— Begin DATA SEGMENT —

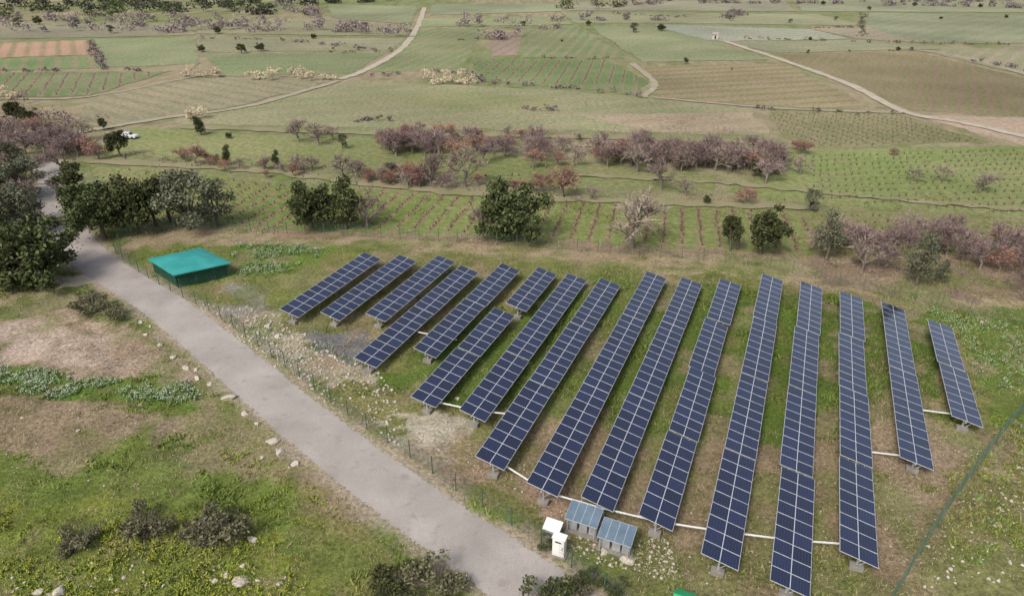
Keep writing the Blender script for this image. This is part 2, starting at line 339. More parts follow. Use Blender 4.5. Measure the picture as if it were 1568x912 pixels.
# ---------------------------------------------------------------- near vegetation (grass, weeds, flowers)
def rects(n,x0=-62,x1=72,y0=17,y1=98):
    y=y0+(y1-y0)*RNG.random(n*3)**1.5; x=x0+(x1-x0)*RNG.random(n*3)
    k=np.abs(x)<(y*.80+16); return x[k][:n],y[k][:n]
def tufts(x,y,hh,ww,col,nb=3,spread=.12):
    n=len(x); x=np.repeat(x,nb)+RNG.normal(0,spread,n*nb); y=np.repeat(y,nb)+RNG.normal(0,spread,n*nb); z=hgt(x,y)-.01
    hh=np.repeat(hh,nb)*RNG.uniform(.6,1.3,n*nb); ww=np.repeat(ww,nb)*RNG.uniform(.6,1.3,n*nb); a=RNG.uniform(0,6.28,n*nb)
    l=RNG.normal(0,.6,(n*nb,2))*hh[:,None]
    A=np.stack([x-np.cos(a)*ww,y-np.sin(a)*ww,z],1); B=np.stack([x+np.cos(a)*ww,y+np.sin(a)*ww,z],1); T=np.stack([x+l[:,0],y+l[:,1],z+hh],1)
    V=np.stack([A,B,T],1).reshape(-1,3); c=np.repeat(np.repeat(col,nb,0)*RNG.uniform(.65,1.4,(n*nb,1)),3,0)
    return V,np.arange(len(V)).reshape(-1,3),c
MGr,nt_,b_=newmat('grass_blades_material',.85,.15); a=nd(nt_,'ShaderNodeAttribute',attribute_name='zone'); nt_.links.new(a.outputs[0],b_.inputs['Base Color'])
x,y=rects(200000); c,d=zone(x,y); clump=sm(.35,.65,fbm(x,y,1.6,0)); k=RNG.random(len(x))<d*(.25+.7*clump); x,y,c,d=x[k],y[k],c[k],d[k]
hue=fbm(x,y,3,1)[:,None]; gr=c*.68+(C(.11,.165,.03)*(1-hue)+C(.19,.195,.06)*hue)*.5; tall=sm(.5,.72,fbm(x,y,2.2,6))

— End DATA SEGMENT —

#### TO DO
Write the lines above out again exactly, without any of their pictures.

#### RESULT OF THE TASK
Keep writing the Blender script for this image. This is part 2, starting at line 339. More parts follow. Use Blender 4.5. Measure the picture as if it were 1568x912 pixels.
# ---------------------------------------------------------------- near vegetation (grass, weeds, flowers)
def rects(n,x0=-62,x1=72,y0=17,y1=98):
    y=y0+(y1-y0)*RNG.random(n*3)**1.5; x=x0+(x1-x0)*RNG.random(n*3)
    k=np.abs(x)<(y*.80+16); return x[k][:n],y[k][:n]
def tufts(x,y,hh,ww,col,nb=3,spread=.12):
    n=len(x); x=np.repeat(x,nb)+RNG.normal(0,spread,n*nb); y=np.repeat(y,nb)+RNG.normal(0,spread,n*nb); z=hgt(x,y)-.01
    hh=np.repeat(hh,nb)*RNG.uniform(.6,1.3,n*nb); ww=np.repeat(ww,nb)*RNG.uniform(.6,1.3,n*nb); a=RNG.uniform(0,6.28,n*nb)
    l=RNG.normal(0,.6,(n*nb,2))*hh[:,None]
    A=np.stack([x-np.cos(a)*ww,y-np.sin(a)*ww,z],1); B=np.stack([x+np.cos(a)*ww,y+np.sin(a)*ww,z],1); T=np.stack([x+l[:,0],y+l[:,1],z+hh],1)
    V=np.stack([A,B,T],1).reshape(-1,3); c=np.repeat(np.repeat(col,nb,0)*RNG.uniform(.65,1.4,(n*nb,1)),3,0)
    return V,np.arange(len(V)).reshape(-1,3),c
MGr,nt_,b_=newmat('grass_blades_material',.85,.15); a=nd(nt_,'ShaderNodeAttribute',attribute_name='zone'); nt_.links.new(a.outputs[0],b_.inputs['Base Color'])
x,y=rects(200000); c,d=zone(x,y); clump=sm(.35,.65,fbm(x,y,1.6,0)); k=RNG.random(len(x))<d*(.25+.7*clump); x,y,c,d=x[k],y[k],c[k],d[k]
hue=fbm(x,y,3,1)[:,None]; gr=c*.68+(C(.11,.165,.03)*(1-hue)+C(.19,.195,.06)*hue)*.5; tall=sm(.5,.72,fbm(x,y,2.2,6))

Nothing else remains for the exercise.